__MATERIAL PROVIDED__.

------------------------

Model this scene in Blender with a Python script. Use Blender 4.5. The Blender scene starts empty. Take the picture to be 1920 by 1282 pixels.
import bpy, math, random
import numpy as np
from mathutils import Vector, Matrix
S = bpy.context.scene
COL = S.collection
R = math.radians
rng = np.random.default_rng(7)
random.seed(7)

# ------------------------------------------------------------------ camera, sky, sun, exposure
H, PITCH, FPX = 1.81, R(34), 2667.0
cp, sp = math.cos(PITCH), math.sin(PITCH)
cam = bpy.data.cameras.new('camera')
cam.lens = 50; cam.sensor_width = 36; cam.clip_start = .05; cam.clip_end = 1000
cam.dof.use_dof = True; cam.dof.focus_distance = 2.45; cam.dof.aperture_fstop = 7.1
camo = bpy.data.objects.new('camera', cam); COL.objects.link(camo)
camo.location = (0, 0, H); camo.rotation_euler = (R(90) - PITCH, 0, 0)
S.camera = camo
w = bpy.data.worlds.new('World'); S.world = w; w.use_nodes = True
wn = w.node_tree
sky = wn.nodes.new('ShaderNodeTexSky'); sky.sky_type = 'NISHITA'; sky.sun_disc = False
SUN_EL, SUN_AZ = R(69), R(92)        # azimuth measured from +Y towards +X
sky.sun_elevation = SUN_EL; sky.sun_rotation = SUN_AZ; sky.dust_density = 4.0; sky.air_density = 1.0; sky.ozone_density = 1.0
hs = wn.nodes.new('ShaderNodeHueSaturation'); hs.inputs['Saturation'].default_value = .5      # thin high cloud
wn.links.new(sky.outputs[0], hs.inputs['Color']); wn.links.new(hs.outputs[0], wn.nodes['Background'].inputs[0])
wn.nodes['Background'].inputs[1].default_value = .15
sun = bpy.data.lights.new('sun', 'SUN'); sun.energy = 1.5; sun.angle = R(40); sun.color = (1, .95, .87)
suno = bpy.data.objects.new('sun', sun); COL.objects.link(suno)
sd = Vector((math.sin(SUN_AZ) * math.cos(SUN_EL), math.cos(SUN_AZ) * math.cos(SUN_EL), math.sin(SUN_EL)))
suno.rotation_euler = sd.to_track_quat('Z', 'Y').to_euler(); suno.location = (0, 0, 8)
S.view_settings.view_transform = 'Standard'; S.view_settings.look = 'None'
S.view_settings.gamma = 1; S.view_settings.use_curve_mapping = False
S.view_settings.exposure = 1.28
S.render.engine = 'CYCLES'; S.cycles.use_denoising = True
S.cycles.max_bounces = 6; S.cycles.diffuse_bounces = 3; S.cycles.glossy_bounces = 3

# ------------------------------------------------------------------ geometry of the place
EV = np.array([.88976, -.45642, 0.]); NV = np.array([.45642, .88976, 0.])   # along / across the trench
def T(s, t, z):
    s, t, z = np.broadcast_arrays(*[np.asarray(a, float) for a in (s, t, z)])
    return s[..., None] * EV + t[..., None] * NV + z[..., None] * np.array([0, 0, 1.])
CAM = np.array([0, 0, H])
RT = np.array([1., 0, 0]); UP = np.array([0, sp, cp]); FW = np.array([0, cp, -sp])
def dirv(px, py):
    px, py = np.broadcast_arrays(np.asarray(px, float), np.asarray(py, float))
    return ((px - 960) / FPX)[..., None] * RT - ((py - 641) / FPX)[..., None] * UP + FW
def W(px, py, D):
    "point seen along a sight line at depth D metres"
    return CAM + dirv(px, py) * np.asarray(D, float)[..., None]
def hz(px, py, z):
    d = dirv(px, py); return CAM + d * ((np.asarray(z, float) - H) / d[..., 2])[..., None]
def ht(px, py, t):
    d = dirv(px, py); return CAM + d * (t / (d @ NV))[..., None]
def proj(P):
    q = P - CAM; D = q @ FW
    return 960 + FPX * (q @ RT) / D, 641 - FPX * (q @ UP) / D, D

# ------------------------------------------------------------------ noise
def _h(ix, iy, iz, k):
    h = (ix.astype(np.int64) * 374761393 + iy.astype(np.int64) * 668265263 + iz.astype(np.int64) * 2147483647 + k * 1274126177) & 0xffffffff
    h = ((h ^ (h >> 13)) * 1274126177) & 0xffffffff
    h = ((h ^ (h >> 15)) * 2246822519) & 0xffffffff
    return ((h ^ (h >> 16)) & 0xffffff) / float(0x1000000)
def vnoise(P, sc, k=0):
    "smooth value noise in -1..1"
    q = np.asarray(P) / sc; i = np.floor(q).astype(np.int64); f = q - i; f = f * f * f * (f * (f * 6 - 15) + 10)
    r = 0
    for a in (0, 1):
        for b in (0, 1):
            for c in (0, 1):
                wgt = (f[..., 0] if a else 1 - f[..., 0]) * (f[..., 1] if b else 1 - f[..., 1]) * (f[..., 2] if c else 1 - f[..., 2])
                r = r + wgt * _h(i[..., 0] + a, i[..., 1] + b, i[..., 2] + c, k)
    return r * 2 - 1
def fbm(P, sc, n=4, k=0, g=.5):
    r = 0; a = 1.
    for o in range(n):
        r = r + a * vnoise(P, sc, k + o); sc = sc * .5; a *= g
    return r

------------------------

__WRITTEN TASK__.
Print from the first line through the line that contains "random.seed(7)", please, including both, and leave out every line outside that stretch.

__SOLVED PROBLEM__.
Model this scene in Blender with a Python script. Use Blender 4.5. The Blender scene starts empty. Take the picture to be 1920 by 1282 pixels.
import bpy, math, random
import numpy as np
from mathutils import Vector, Matrix
S = bpy.context.scene
COL = S.collection
R = math.radians
rng = np.random.default_rng(7)
random.seed(7)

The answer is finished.